Federal prosecutors and law enforcement can more easily obtain convictions for certain firearms violations because the bill removes the word 'willfully,' lowering the mens rea required under 18 U.S.C. § 923(c) and (d).
ATF and federal law enforcement gain increased enforcement capacity through more hires, more frequent inspections, inventory powers, and better resourcing, improving the ability to detect illegal sales and recover crime guns.
Buyers and the public gain broader access to secure gun storage or safety devices because federal firearms licensees must provide storage or safety devices at point of sale, which should reduce accidental shootings and improve safe-storage practices.
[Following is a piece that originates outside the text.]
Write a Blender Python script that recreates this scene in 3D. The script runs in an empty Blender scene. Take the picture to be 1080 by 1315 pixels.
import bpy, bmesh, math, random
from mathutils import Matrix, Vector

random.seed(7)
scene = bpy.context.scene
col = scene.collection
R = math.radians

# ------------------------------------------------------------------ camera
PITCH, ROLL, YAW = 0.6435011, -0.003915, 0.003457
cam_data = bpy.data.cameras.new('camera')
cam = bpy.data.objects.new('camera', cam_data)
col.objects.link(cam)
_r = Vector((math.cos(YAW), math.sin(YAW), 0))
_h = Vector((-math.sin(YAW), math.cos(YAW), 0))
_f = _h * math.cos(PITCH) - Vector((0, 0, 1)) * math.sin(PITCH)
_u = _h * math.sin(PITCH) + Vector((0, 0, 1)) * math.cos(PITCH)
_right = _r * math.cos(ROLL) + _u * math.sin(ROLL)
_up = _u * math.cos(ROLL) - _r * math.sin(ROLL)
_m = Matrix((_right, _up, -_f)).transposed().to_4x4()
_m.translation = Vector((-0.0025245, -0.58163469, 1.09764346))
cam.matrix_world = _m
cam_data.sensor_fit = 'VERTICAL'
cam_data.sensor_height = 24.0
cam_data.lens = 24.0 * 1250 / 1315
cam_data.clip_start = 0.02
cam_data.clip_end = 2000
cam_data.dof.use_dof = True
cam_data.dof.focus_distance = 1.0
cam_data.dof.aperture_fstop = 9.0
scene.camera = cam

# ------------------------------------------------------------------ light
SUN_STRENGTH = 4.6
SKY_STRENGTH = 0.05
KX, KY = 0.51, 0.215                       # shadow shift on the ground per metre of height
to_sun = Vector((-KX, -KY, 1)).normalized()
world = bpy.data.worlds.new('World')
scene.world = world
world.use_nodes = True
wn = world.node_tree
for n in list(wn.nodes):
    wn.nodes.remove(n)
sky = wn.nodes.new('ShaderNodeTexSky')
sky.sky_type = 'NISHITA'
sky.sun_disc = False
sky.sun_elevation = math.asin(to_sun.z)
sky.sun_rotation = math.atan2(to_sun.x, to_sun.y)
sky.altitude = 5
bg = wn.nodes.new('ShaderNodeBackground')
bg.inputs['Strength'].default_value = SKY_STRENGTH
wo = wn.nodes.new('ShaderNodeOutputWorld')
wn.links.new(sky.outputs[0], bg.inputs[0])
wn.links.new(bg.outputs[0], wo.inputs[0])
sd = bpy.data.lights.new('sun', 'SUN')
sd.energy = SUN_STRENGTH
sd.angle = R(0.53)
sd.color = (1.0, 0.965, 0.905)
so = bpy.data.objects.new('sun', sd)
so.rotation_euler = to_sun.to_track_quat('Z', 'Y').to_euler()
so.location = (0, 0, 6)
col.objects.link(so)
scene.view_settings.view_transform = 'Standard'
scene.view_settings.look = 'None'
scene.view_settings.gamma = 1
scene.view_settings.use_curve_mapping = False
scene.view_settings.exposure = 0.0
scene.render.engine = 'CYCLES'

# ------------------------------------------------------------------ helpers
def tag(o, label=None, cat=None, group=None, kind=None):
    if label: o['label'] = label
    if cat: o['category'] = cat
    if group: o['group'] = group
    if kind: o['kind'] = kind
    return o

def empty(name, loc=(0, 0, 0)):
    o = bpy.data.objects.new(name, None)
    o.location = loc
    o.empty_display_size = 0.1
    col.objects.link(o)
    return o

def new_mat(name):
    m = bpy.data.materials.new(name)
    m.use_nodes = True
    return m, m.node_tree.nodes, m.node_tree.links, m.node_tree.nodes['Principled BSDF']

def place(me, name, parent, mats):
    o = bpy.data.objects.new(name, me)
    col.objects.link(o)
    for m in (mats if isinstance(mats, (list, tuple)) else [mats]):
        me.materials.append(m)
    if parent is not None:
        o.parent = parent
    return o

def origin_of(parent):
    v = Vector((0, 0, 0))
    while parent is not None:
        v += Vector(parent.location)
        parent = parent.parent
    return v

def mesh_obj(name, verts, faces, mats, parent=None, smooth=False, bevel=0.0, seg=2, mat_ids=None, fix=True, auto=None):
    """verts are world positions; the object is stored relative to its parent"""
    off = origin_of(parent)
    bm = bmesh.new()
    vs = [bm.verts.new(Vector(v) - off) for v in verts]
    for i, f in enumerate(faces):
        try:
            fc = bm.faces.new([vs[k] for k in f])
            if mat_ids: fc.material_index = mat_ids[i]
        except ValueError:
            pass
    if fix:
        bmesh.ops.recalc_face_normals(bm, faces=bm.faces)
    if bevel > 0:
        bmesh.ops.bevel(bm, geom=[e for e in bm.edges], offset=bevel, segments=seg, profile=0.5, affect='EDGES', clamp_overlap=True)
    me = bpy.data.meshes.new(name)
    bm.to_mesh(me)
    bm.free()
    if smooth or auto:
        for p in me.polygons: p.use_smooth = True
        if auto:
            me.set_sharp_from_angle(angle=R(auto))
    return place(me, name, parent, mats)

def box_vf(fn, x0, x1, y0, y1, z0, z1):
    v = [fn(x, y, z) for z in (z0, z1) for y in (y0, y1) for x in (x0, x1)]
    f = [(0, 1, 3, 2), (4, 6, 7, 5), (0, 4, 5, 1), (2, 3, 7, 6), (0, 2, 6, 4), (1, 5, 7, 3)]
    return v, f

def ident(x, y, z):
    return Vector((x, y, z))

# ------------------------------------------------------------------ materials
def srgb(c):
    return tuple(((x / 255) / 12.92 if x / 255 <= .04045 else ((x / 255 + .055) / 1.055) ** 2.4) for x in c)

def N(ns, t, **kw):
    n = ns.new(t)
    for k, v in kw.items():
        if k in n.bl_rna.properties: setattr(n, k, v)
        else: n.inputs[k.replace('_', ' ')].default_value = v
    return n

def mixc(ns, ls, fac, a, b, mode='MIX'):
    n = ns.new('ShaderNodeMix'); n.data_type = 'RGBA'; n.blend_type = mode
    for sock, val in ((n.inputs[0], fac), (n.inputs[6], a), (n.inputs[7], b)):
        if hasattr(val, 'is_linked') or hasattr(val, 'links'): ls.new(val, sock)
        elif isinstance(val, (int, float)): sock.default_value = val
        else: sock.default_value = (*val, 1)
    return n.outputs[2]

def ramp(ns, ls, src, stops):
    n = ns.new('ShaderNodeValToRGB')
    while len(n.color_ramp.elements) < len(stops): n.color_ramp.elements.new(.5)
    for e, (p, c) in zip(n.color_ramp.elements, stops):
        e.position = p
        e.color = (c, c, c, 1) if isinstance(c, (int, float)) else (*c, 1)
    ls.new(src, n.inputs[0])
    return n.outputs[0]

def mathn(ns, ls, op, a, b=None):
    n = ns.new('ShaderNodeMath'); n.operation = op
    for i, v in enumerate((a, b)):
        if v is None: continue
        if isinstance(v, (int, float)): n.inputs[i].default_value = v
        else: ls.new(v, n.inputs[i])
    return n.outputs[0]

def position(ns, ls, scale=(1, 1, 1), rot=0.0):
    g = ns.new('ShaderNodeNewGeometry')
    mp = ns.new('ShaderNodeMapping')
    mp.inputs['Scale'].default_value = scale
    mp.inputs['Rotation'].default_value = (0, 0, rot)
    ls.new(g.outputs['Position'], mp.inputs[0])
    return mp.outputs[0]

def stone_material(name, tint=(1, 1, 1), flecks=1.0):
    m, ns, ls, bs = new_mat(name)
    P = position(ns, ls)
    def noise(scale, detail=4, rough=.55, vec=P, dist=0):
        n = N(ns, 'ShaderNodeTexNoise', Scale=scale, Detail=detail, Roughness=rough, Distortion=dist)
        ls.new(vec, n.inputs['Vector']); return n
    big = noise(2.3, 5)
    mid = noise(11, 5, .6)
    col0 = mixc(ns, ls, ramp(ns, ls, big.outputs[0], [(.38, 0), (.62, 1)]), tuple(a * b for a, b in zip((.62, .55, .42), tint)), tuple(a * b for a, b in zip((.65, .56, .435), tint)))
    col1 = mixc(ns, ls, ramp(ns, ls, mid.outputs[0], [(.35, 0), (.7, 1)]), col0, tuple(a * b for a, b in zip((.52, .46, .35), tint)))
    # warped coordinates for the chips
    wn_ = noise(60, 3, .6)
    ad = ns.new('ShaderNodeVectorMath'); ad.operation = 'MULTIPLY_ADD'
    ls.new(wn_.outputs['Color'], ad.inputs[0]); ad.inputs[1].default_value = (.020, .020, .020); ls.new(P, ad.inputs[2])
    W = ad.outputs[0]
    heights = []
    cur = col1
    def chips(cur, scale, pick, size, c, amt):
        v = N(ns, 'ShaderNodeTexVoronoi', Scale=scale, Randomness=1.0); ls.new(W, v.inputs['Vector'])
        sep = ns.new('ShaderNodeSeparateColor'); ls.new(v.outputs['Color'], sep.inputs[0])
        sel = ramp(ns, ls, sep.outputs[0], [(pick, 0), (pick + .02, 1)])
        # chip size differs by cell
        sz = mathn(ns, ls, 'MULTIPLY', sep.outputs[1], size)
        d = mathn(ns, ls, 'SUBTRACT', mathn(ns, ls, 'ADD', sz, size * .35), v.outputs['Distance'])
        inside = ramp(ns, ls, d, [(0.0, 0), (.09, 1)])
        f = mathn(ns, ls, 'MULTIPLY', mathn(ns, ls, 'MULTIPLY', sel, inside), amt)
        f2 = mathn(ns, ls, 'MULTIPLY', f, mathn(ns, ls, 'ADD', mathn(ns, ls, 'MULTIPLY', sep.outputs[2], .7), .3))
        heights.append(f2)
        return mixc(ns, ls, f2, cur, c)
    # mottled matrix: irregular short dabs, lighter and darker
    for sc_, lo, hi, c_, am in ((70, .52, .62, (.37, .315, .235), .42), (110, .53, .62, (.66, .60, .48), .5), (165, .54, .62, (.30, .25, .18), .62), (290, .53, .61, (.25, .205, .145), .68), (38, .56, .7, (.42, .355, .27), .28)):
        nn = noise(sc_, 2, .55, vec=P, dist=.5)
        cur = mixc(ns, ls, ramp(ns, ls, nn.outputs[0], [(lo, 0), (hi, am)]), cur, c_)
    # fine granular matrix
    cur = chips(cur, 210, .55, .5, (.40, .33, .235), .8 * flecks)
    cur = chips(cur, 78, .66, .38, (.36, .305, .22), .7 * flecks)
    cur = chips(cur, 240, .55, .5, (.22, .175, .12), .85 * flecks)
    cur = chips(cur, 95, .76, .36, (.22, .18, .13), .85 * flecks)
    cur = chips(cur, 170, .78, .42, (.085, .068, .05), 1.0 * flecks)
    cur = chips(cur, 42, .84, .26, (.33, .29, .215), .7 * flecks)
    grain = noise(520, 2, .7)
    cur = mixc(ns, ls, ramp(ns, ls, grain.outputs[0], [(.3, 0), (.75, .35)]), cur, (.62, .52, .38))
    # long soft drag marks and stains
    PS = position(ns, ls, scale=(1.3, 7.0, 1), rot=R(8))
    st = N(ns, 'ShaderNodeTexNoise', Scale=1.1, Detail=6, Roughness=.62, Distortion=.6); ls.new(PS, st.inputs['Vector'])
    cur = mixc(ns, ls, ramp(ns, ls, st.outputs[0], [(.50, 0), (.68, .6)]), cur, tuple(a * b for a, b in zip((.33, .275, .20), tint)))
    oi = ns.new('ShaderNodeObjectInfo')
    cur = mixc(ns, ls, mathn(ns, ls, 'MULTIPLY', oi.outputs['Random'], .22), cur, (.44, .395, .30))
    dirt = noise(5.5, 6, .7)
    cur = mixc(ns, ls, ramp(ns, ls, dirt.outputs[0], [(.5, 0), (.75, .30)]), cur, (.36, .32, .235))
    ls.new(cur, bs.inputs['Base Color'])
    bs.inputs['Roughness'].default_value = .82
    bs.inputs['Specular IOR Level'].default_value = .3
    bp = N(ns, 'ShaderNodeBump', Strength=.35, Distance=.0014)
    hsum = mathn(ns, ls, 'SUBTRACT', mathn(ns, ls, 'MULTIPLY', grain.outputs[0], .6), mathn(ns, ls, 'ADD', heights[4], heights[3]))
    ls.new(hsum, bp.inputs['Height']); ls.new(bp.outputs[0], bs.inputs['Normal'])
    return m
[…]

People broadly may face criminal liability without proof of deliberate wrongdoing because removing 'willfully' lowers the mens rea for key firearms offenses.
Increased prosecutions, tougher penalties, and longer maximum sentences are likely to raise incarceration rates and correctional costs, worsening prison overcrowding and increasing taxpayer burdens.
Small firearms businesses face higher compliance costs (inventory, legal and administrative), potential civil penalties up to $10,000 per violation, and risk of abrupt license loss, threatening business viability and local access to lawful dealers.
Based on analysis of 13 sections of legislative text.
Tightens federal firearms enforcement by lowering mens rea, expanding inspections and inventories, increasing penalties, allowing license denial for public-safety reasons, and authorizing ATF hires.
Introduced June 24, 2025 by Seth Magaziner · Last progress June 24, 2025
Removes the word “willfully” from parts of the federal firearms statute, lowers certain intent requirements, increases inspections and criminal penalties for licensed gun dealers, and gives the Attorney General broader administrative power to suspend, revoke, or civilly penalize federal firearms licenses. It also requires ATF to report to Congress, allows the ATF to hire at least 80 more employees, and lets the government require physical inventories and deny licenses on public-safety or suitability grounds. The bill raises enforcement tools (more inspections, mandatory inventories when many guns traced to a dealer, higher prison terms and fines, and civil penalties up to $10,000 per violation), expands administrative procedures and judicial review for license suspensions/revocations, and instructs the ATF to report biennially on implementation and resource needs. No specific funding amounts or effective-date language are provided in the text given.